Data segment
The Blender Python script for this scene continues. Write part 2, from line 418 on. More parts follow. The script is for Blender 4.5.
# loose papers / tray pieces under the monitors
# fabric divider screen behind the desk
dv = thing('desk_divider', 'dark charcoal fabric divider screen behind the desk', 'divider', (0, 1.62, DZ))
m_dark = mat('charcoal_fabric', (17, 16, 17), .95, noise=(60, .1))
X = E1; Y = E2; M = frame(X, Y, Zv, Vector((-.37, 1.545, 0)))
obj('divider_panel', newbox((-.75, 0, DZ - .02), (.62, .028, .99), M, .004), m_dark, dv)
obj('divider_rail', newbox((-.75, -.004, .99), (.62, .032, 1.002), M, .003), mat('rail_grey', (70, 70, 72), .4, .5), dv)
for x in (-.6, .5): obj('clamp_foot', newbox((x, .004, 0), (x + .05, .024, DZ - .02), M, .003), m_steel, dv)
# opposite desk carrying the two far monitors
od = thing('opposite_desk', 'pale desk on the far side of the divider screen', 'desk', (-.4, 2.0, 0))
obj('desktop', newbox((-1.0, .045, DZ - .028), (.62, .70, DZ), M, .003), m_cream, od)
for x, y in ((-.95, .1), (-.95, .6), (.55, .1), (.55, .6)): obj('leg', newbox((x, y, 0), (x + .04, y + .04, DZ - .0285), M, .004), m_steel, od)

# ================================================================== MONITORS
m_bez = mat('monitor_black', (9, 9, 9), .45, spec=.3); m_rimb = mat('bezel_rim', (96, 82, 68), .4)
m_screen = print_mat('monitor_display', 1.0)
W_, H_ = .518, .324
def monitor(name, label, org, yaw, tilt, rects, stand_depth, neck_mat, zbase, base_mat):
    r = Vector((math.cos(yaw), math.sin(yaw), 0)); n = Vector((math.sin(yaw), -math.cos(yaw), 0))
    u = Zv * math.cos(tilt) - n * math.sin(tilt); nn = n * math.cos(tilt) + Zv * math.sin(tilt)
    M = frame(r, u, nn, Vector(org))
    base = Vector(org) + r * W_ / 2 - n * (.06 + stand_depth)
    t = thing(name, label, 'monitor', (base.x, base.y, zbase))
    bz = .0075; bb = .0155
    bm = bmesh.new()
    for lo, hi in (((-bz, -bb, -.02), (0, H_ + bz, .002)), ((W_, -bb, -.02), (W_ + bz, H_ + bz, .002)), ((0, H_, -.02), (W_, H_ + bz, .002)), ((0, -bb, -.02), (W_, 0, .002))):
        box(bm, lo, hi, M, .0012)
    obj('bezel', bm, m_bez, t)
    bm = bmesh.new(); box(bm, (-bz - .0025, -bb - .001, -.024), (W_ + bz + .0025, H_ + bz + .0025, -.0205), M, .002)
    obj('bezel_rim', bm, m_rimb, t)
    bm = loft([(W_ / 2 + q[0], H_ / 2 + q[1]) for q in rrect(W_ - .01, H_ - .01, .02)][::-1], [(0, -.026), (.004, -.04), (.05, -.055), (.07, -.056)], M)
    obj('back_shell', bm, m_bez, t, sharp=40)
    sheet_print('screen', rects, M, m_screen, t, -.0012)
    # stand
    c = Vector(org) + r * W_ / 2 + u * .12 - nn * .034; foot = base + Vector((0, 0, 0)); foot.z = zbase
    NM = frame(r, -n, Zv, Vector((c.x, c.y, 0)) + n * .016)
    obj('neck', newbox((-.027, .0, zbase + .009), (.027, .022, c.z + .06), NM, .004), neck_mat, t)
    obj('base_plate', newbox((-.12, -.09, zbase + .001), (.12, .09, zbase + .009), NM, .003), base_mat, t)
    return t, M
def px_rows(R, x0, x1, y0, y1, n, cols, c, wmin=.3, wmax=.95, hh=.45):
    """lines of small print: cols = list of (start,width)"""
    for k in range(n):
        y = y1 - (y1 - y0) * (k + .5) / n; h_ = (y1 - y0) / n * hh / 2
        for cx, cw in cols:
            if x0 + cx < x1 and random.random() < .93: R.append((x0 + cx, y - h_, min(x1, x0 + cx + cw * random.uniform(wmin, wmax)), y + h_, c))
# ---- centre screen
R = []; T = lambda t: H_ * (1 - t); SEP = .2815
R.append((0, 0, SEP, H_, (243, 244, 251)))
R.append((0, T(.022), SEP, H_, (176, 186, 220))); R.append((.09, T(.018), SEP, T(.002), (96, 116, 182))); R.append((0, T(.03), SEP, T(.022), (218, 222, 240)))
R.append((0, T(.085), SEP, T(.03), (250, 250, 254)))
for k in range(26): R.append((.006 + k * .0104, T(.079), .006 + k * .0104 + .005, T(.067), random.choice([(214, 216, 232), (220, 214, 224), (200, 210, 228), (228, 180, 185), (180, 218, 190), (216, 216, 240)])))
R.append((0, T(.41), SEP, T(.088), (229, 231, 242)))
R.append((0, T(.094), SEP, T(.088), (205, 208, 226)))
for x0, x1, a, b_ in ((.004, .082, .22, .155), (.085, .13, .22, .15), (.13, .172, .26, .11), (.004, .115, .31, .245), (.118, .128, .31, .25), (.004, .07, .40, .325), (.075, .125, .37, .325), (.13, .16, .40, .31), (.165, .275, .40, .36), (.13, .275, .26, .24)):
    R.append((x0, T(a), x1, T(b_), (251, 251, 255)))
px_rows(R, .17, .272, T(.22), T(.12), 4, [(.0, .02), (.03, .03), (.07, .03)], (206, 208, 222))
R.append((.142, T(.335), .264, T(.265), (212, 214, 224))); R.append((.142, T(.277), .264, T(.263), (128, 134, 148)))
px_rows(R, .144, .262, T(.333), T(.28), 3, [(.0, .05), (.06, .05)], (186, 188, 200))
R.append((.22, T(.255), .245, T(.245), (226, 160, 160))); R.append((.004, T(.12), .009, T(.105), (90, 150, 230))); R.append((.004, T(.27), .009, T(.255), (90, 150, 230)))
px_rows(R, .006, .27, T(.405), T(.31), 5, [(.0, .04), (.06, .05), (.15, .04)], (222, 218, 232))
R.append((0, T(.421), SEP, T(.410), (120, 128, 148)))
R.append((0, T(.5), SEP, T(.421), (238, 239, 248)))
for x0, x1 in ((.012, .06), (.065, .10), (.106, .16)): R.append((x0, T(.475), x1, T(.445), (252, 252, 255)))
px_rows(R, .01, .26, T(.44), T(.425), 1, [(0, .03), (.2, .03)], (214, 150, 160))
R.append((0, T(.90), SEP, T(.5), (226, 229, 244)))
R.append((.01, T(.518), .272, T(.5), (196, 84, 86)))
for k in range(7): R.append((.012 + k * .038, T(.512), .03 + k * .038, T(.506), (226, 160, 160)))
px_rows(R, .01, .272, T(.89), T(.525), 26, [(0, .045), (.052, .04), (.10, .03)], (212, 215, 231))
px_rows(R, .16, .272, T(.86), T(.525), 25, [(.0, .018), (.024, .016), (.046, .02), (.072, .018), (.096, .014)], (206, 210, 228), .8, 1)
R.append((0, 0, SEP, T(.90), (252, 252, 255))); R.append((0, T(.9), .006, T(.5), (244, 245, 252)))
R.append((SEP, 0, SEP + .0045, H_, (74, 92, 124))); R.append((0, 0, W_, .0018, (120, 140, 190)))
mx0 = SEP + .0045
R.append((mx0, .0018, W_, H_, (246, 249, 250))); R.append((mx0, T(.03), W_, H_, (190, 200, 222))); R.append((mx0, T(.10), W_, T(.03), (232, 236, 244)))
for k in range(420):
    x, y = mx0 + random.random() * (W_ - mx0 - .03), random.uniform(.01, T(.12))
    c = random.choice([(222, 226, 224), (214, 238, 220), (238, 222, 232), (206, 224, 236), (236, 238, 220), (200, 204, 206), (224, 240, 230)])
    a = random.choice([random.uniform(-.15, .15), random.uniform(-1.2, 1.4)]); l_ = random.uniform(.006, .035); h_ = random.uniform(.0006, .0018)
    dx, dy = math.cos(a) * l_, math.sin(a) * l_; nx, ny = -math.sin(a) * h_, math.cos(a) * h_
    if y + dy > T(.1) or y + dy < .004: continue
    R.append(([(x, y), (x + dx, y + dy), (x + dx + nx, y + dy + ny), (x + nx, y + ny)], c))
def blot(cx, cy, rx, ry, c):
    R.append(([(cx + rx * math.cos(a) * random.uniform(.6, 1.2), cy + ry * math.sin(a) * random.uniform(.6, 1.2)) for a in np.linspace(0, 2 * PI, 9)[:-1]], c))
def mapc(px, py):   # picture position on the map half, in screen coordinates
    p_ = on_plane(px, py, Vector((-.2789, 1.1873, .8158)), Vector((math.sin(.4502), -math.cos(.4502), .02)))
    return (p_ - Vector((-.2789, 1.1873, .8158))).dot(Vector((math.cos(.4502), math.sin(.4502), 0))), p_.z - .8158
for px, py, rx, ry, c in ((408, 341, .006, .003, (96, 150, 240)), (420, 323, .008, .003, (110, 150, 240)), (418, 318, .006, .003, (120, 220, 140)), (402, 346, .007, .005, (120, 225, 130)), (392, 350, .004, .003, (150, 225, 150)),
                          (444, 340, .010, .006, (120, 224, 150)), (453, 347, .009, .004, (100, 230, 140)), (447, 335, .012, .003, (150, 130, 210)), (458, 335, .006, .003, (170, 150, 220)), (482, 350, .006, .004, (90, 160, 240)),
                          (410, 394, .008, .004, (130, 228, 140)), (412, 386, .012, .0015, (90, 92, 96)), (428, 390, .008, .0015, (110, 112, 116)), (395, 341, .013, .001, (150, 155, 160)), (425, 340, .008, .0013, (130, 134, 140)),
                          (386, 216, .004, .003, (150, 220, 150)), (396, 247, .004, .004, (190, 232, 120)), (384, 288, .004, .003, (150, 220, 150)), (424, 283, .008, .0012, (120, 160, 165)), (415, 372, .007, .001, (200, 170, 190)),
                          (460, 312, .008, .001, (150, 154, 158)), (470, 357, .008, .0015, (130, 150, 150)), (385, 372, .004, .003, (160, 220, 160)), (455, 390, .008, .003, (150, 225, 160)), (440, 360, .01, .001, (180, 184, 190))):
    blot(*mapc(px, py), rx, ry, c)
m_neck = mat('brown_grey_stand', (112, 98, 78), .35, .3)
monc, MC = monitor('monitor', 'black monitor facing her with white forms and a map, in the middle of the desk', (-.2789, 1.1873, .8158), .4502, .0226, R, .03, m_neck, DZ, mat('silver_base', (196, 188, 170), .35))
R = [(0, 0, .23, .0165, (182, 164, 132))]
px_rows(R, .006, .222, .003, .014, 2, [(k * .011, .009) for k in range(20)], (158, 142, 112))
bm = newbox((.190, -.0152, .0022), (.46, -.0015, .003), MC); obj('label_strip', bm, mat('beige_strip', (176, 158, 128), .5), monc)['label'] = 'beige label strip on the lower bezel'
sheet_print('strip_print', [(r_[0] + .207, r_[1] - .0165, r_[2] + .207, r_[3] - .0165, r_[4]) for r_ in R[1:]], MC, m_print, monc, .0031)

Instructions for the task
Set down the lines above as they stand, starting with the first line and ending with the line that contains "for x, y in".

Answer
The Blender Python script for this scene continues. Write part 2, from line 418 on. More parts follow. The script is for Blender 4.5.
# loose papers / tray pieces under the monitors
# fabric divider screen behind the desk
dv = thing('desk_divider', 'dark charcoal fabric divider screen behind the desk', 'divider', (0, 1.62, DZ))
m_dark = mat('charcoal_fabric', (17, 16, 17), .95, noise=(60, .1))
X = E1; Y = E2; M = frame(X, Y, Zv, Vector((-.37, 1.545, 0)))
obj('divider_panel', newbox((-.75, 0, DZ - .02), (.62, .028, .99), M, .004), m_dark, dv)
obj('divider_rail', newbox((-.75, -.004, .99), (.62, .032, 1.002), M, .003), mat('rail_grey', (70, 70, 72), .4, .5), dv)
for x in (-.6, .5): obj('clamp_foot', newbox((x, .004, 0), (x + .05, .024, DZ - .02), M, .003), m_steel, dv)
# opposite desk carrying the two far monitors
od = thing('opposite_desk', 'pale desk on the far side of the divider screen', 'desk', (-.4, 2.0, 0))
obj('desktop', newbox((-1.0, .045, DZ - .028), (.62, .70, DZ), M, .003), m_cream, od)
for x, y in ((-.95, .1), (-.95, .6), (.55, .1), (.55, .6)): obj('leg', newbox((x, y, 0), (x + .04, y + .04, DZ - .0285), M, .004), m_steel, od)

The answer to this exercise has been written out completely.